[What the exercise asks] Quote every line from the top of the listing down to and including the line that contains "return inside".

[Stored data]
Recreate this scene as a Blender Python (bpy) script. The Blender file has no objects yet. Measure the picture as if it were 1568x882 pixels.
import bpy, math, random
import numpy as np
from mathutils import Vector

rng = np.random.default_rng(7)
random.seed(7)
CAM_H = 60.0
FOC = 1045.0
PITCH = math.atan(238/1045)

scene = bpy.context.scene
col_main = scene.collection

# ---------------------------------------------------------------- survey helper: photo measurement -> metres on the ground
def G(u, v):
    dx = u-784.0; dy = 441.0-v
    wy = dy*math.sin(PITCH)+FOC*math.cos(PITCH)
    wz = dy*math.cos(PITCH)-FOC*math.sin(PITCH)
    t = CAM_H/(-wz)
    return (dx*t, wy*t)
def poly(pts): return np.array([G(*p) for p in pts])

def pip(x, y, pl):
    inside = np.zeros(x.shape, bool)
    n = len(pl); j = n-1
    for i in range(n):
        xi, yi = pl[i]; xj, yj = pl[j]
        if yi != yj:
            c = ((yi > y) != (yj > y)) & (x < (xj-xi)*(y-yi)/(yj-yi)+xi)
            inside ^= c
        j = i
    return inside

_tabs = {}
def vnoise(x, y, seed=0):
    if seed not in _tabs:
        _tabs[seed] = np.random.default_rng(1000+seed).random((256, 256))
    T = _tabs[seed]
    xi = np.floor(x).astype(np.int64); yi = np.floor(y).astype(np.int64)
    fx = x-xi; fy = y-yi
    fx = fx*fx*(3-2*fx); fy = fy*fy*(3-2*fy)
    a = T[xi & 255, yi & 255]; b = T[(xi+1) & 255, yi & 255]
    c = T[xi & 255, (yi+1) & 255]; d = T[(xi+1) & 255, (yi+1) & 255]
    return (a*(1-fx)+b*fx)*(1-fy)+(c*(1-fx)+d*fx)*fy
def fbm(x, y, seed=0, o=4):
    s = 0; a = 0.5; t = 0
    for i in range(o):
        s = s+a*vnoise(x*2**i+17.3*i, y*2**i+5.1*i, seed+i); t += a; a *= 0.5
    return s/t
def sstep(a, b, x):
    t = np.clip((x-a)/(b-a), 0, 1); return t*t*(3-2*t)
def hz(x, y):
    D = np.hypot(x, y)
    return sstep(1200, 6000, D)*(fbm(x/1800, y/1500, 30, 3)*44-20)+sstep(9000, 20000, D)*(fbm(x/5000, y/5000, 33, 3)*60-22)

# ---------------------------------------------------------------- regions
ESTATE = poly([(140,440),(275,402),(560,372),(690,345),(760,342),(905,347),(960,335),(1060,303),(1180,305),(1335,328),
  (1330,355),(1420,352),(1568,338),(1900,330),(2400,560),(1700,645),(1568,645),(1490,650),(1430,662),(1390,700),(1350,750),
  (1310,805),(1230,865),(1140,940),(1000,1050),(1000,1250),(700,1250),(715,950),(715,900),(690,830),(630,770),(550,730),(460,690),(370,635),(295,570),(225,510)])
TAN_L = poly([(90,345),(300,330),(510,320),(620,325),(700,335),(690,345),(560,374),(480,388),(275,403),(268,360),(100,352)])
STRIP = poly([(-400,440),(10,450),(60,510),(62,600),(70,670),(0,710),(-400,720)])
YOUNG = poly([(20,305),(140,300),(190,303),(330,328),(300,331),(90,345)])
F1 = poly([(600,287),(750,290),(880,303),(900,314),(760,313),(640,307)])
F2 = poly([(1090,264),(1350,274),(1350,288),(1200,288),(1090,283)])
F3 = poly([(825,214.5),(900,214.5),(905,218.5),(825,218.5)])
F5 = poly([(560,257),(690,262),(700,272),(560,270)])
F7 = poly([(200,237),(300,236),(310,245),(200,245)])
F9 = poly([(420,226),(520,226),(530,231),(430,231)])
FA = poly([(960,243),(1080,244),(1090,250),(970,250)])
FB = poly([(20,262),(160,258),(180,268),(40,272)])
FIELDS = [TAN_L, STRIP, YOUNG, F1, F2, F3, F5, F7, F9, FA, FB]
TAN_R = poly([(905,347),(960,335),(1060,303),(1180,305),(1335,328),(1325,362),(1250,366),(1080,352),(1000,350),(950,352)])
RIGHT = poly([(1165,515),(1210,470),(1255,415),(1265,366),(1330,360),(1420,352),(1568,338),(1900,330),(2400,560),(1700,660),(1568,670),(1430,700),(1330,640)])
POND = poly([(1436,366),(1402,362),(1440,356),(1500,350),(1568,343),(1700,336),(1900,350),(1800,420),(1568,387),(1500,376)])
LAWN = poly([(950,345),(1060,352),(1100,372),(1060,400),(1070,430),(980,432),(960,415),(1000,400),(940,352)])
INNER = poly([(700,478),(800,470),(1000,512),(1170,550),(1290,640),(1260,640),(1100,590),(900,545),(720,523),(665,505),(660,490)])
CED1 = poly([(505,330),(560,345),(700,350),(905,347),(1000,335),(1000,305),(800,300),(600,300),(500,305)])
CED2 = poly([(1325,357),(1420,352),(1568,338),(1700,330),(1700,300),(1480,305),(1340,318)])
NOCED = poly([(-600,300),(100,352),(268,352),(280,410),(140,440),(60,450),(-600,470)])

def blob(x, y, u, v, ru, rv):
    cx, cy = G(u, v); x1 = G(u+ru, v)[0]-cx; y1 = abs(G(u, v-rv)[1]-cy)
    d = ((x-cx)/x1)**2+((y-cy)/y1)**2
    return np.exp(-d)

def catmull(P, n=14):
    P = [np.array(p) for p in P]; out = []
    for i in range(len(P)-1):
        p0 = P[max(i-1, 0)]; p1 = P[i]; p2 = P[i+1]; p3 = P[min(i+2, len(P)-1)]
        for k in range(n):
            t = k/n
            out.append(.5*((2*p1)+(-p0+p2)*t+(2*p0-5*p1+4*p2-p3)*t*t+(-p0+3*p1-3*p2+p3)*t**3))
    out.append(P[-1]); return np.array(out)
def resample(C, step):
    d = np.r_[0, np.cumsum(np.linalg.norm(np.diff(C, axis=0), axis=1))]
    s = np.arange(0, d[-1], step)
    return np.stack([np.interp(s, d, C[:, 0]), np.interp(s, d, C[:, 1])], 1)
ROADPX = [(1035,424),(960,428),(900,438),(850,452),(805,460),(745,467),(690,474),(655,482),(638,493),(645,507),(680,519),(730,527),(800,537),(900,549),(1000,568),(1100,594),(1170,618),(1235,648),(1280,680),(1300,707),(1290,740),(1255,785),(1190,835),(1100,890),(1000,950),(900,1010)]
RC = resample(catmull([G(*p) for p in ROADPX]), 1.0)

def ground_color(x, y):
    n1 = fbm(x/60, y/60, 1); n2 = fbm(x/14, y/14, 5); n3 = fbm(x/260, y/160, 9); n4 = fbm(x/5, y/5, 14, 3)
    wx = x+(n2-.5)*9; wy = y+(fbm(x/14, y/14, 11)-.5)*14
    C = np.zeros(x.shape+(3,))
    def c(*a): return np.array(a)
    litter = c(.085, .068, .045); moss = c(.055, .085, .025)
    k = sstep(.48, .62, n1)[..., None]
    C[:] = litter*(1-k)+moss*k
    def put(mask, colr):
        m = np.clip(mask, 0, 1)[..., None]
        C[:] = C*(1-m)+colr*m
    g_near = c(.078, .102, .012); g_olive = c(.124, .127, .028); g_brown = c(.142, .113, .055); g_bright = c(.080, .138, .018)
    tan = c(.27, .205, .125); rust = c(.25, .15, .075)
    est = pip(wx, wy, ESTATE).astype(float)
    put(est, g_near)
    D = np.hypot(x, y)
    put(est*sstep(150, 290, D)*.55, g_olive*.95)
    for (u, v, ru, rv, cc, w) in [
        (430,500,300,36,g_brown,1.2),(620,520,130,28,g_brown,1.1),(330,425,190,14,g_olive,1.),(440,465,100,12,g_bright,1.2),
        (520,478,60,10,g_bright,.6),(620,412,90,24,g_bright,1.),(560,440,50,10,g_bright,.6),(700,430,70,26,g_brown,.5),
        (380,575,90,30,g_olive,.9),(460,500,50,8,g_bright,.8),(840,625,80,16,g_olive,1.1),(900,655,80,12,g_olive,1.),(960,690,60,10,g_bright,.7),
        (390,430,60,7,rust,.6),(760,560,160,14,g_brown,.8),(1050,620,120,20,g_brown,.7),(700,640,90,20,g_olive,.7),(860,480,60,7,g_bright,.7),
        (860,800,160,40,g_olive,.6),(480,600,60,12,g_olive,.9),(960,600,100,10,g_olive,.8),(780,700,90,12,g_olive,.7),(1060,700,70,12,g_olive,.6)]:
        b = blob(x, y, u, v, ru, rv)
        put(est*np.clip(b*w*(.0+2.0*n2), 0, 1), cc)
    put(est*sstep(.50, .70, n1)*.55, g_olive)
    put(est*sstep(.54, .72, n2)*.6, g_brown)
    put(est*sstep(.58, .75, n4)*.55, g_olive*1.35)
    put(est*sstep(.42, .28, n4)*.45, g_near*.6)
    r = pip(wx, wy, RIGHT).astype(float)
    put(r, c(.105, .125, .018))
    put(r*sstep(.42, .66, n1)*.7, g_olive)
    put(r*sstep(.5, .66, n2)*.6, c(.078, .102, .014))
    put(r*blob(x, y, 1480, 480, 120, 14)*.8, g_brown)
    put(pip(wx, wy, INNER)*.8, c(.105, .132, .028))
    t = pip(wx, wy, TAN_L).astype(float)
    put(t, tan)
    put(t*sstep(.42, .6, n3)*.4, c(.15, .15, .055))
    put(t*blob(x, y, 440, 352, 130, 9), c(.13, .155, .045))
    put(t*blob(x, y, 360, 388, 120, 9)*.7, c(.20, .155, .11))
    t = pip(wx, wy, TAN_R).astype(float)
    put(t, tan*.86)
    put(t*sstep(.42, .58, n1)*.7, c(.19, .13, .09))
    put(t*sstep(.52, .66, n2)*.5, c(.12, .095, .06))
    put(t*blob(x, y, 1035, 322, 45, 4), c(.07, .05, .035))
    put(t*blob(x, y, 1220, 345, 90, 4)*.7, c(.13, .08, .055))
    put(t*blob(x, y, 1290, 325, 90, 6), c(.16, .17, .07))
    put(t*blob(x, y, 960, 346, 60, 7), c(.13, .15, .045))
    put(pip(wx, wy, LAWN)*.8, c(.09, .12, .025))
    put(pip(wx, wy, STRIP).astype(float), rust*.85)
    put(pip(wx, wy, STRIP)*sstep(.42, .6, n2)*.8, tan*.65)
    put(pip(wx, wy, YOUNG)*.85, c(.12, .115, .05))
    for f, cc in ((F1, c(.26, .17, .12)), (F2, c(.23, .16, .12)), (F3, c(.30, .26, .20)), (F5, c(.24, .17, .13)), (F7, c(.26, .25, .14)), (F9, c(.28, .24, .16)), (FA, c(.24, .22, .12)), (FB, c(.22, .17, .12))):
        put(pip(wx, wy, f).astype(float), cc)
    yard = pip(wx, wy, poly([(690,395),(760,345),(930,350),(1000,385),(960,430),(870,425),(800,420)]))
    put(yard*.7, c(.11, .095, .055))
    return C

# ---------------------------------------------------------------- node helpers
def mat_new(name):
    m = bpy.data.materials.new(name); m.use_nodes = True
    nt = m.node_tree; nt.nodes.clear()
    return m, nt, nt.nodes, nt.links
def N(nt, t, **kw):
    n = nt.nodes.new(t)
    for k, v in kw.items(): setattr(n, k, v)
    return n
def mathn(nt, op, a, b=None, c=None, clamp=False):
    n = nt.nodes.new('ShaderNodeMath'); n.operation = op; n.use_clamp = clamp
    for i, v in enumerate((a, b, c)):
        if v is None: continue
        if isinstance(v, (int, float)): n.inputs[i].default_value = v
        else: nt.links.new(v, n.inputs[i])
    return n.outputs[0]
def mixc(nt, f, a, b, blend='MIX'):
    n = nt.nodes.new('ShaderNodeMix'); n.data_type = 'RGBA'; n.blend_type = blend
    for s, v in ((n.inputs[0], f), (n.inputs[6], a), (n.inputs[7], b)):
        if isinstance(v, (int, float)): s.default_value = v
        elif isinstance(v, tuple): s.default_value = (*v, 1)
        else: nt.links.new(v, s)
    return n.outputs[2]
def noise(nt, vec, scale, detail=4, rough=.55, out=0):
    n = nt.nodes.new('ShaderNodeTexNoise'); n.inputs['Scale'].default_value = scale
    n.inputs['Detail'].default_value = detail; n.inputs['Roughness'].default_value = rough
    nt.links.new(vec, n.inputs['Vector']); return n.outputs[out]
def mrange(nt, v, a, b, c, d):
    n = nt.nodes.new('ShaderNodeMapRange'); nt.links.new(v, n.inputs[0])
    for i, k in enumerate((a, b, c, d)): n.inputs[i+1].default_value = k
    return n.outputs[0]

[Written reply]
Recreate this scene as a Blender Python (bpy) script. The Blender file has no objects yet. Measure the picture as if it were 1568x882 pixels.
import bpy, math, random
import numpy as np
from mathutils import Vector

rng = np.random.default_rng(7)
random.seed(7)
CAM_H = 60.0
FOC = 1045.0
PITCH = math.atan(238/1045)

scene = bpy.context.scene
col_main = scene.collection

# ---------------------------------------------------------------- survey helper: photo measurement -> metres on the ground
def G(u, v):
    dx = u-784.0; dy = 441.0-v
    wy = dy*math.sin(PITCH)+FOC*math.cos(PITCH)
    wz = dy*math.cos(PITCH)-FOC*math.sin(PITCH)
    t = CAM_H/(-wz)
    return (dx*t, wy*t)
def poly(pts): return np.array([G(*p) for p in pts])

def pip(x, y, pl):
    inside = np.zeros(x.shape, bool)
    n = len(pl); j = n-1
    for i in range(n):
        xi, yi = pl[i]; xj, yj = pl[j]
        if yi != yj:
            c = ((yi > y) != (yj > y)) & (x < (xj-xi)*(y-yi)/(yj-yi)+xi)
            inside ^= c
        j = i
    return inside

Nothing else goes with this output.